Recordações preenchem as paredes da sala de Nanuza (foto: Mariana Zito)
Recordações preenchem as paredes da sala de Nanuza (foto: Mariana Zito)

Nanuza é nome de planta, de lagarto, de perereca e de um arquipélago na Indonésia, que inspirou o nome da professora. Tinha vergonha de seu nome: “nos bailinhos eu era Teresa Cristina, Ana Maria, Maria Lúcia, tudo que eu achava bonito”. Mas quando a amizade continuava, logo contava seu nome verdadeiro e sempre se deparava com caras amarradas: “Nanuza?”. Quando tinha 18 anos recebeu do pai  uma lista de nomes para que escolhesse um, testou todos no espelho e acabou ficando com seu próprio, “cheguei a conclusão que eu tenho cara de Nanuza mesmo, não vou trocar meu nome”. Só depois de muito tempo descobriu uma possível descendência holandesa que justificava ter nome de ilha indonésia. “Hoje fico feliz de me chamar Nanuza, esse nome me deu muita sorte”, afirma sorrindo a professora muito orgulhosa de todos os seus feitos.
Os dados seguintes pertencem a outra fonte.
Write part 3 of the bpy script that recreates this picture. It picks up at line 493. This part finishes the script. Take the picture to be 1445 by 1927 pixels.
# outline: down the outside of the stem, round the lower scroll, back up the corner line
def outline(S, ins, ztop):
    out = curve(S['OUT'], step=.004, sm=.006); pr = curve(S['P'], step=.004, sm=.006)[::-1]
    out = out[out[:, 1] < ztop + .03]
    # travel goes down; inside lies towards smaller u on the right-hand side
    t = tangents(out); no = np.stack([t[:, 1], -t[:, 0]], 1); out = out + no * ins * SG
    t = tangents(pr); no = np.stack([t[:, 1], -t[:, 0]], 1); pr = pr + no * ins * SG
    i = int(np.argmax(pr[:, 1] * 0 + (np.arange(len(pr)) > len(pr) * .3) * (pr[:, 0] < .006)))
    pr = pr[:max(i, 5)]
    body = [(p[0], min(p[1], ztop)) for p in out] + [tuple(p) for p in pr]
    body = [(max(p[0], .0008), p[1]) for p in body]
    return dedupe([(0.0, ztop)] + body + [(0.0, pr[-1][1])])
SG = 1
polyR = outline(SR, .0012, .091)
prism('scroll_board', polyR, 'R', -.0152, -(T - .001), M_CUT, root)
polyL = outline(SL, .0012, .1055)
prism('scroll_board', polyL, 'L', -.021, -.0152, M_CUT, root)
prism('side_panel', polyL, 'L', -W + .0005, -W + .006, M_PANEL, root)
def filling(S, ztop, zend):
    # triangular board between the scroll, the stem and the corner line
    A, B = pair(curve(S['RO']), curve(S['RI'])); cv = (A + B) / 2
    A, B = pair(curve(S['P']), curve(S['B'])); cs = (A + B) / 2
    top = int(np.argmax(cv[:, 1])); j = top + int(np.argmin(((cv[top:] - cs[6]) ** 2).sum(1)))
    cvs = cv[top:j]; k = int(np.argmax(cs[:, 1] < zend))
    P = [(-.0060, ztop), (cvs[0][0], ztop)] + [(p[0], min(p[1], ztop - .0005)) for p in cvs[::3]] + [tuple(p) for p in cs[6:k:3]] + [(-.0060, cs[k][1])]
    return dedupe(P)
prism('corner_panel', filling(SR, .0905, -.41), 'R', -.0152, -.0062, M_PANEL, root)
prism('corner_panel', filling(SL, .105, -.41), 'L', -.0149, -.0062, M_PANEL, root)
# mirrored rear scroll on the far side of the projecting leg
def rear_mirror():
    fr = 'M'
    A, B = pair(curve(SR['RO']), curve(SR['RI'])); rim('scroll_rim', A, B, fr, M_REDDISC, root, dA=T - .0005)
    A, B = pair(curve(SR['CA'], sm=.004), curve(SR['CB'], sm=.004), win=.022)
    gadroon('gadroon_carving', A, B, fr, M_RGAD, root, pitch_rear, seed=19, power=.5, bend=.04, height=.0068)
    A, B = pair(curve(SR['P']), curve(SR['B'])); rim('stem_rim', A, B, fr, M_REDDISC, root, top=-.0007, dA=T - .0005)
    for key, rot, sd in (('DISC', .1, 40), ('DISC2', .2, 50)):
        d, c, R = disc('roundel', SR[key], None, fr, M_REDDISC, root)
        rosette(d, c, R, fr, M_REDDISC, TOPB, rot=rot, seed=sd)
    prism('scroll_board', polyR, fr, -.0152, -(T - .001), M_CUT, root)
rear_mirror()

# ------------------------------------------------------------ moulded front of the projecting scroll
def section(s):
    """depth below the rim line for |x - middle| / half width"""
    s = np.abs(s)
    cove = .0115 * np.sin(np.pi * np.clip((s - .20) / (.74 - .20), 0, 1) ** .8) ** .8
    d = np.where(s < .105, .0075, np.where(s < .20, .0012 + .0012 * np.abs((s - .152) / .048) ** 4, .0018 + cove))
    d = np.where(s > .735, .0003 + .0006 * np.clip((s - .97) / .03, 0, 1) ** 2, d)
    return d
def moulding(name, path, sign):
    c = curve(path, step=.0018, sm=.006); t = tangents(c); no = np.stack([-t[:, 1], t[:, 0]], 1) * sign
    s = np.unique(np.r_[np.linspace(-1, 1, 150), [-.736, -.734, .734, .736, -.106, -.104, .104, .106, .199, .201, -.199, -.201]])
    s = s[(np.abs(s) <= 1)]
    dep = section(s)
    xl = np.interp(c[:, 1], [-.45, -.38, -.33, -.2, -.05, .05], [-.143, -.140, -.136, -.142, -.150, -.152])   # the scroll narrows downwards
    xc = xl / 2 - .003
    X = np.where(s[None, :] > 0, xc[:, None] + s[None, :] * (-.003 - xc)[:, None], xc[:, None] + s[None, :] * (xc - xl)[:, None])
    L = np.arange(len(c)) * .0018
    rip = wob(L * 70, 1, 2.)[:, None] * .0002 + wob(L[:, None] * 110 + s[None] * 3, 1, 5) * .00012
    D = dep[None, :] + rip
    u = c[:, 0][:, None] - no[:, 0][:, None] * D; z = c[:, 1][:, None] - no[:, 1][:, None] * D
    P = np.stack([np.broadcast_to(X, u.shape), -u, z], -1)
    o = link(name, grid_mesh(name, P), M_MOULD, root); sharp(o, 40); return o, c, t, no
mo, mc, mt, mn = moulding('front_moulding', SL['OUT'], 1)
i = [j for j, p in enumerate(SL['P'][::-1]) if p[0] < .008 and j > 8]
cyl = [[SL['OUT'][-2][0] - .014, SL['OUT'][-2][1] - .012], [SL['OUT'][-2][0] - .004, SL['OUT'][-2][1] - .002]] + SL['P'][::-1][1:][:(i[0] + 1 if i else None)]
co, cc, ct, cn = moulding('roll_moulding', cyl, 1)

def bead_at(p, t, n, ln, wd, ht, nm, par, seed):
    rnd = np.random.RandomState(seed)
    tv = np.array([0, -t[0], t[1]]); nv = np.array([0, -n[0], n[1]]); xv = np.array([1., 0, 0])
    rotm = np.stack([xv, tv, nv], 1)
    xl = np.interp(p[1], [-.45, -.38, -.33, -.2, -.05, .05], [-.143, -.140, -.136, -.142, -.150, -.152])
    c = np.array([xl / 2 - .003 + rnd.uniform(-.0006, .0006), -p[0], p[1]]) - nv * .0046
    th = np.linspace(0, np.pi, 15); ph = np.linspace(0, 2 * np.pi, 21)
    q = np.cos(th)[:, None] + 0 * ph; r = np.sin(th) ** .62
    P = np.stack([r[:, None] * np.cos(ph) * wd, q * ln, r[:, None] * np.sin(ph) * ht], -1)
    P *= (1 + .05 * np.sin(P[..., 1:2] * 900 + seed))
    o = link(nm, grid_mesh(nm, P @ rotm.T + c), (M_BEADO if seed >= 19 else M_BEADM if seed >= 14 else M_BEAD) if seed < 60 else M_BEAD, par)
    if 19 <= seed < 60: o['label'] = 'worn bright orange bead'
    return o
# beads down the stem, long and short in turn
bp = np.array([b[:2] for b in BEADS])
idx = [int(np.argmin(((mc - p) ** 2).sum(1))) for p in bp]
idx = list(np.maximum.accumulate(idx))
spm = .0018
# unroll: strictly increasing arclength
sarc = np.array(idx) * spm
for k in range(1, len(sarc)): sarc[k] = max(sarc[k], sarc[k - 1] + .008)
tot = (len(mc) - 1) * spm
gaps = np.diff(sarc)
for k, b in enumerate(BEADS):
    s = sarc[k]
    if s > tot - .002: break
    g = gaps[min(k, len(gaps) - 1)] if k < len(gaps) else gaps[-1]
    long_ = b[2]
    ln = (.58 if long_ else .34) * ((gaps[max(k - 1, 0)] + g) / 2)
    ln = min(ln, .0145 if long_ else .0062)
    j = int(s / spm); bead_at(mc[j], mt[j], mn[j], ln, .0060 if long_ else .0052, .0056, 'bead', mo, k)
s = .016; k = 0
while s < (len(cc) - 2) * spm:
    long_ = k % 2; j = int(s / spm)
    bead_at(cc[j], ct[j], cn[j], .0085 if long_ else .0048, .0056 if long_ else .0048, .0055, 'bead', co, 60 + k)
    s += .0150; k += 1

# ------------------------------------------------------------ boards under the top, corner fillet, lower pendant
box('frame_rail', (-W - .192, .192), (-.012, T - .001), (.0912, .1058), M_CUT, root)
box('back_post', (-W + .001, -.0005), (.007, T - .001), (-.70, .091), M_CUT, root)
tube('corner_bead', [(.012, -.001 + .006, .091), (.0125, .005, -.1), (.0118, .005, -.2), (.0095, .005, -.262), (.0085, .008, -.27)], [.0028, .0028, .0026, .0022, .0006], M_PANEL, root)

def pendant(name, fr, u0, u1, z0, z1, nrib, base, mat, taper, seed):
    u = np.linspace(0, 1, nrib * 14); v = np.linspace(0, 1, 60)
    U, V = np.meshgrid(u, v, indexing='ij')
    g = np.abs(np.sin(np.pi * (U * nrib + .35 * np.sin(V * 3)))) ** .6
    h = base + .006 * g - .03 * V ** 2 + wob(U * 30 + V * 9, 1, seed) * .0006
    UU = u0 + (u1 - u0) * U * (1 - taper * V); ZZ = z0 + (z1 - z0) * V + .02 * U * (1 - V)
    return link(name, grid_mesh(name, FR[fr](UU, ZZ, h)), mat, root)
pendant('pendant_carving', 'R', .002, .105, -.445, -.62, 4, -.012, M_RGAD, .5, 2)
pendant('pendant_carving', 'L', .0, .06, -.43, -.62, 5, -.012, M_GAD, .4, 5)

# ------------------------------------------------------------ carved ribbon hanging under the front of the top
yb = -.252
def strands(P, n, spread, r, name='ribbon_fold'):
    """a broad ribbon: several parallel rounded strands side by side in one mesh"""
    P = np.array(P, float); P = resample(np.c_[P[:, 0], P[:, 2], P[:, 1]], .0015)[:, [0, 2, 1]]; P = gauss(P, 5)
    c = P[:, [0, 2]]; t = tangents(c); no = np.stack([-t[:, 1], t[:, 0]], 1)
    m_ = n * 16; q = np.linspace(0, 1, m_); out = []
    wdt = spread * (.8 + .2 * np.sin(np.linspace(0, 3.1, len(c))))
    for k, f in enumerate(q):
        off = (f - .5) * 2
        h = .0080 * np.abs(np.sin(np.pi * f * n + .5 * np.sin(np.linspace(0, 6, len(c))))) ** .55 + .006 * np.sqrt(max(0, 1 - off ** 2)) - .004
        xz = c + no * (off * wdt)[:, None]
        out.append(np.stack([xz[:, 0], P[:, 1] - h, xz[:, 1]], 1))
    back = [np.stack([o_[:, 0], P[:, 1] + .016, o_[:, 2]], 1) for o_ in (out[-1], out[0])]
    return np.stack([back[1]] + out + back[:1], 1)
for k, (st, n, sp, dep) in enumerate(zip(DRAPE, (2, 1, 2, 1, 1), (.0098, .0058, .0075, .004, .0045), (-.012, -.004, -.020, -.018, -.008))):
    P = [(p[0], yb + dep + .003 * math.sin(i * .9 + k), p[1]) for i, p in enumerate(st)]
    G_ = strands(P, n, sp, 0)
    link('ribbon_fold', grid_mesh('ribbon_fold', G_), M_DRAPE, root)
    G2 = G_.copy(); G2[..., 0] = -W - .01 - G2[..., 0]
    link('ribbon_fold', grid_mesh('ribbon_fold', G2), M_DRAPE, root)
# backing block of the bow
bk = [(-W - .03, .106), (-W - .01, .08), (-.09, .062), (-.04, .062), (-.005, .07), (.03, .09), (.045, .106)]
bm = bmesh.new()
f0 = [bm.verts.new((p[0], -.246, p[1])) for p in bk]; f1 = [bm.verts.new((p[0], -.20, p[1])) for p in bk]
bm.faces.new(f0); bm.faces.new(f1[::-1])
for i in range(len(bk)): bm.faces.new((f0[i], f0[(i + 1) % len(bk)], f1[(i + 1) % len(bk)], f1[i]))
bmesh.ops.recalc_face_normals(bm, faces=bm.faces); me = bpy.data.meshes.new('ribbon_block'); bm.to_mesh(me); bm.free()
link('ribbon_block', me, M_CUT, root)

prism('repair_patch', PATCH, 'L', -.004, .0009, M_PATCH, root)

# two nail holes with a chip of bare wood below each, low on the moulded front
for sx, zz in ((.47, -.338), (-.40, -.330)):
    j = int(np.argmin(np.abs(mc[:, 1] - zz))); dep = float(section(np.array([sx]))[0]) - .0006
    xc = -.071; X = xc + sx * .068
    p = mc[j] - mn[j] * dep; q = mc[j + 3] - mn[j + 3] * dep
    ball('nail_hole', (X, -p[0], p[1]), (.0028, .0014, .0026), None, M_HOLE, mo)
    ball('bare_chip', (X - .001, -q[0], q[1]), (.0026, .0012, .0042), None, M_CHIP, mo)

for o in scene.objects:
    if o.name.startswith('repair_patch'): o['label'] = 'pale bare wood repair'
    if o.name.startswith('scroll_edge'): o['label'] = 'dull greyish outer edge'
Cadeia do Espinhaço (infográfico: Vinícius Pereira)
Cadeia do Espinhaço (infográfico: Vinícius Pereira)

Além de dar início a um estudo da anatomia vegetal praticamente inédito no país, Nanuza descobriu muitas espécies, gêneros e subfamílias. Junto com Aziz Ab’Saber, participou ativamente de um movimento contra a construção de um aeroporto internacional em Caucaia do Alto, em São Paulo, que iria destruir uma área significativa de Mata Atlântica. Por sua atuação, ficou nacionalmente reconhecida no meio, o que lhe rendeu o título de membro titular da Academia Brasileira de Ciências, uma das maiores honras que um cientista do país pode ter. Não a maior porque o título que Nanuza mais estima é o de Cidadã Honorária de Santana do Riacho, cidade mineira a beira da Serra do Cipó. “Chegaram ônibus de todos os lados daqueles arredores”, conta. “Eu comecei a projetar vários slides com as plantas deles e, quando eu acabei, eles vinham beijar a minha mão, ‘ai que bom que a senhora é nossa cidadã’, ‘ai, na minha casa tem essa planta que a senhora mostrou’”.

Mesmo aposentada, a professora continua a dar aulas e agora está pesquisando uma planta chinesa. “Vou encerrar com chave de ouro”, comenta. Mas não pensa em parar, “eu poderia estar aposentada há 30 anos”. Não tem queixas sobre a vida, tem uma ótima saúde e diz ser muito feliz. Com o mesmo sorriso no rosto com que conta toda sua história, também comenta seu lema: “O segredo de uma vida empolgante não está em descobrir maravilhas, mas em procurá-las”. A frase está logo na porta de sua sala e parece realmente permear toda a vida de Nanuza.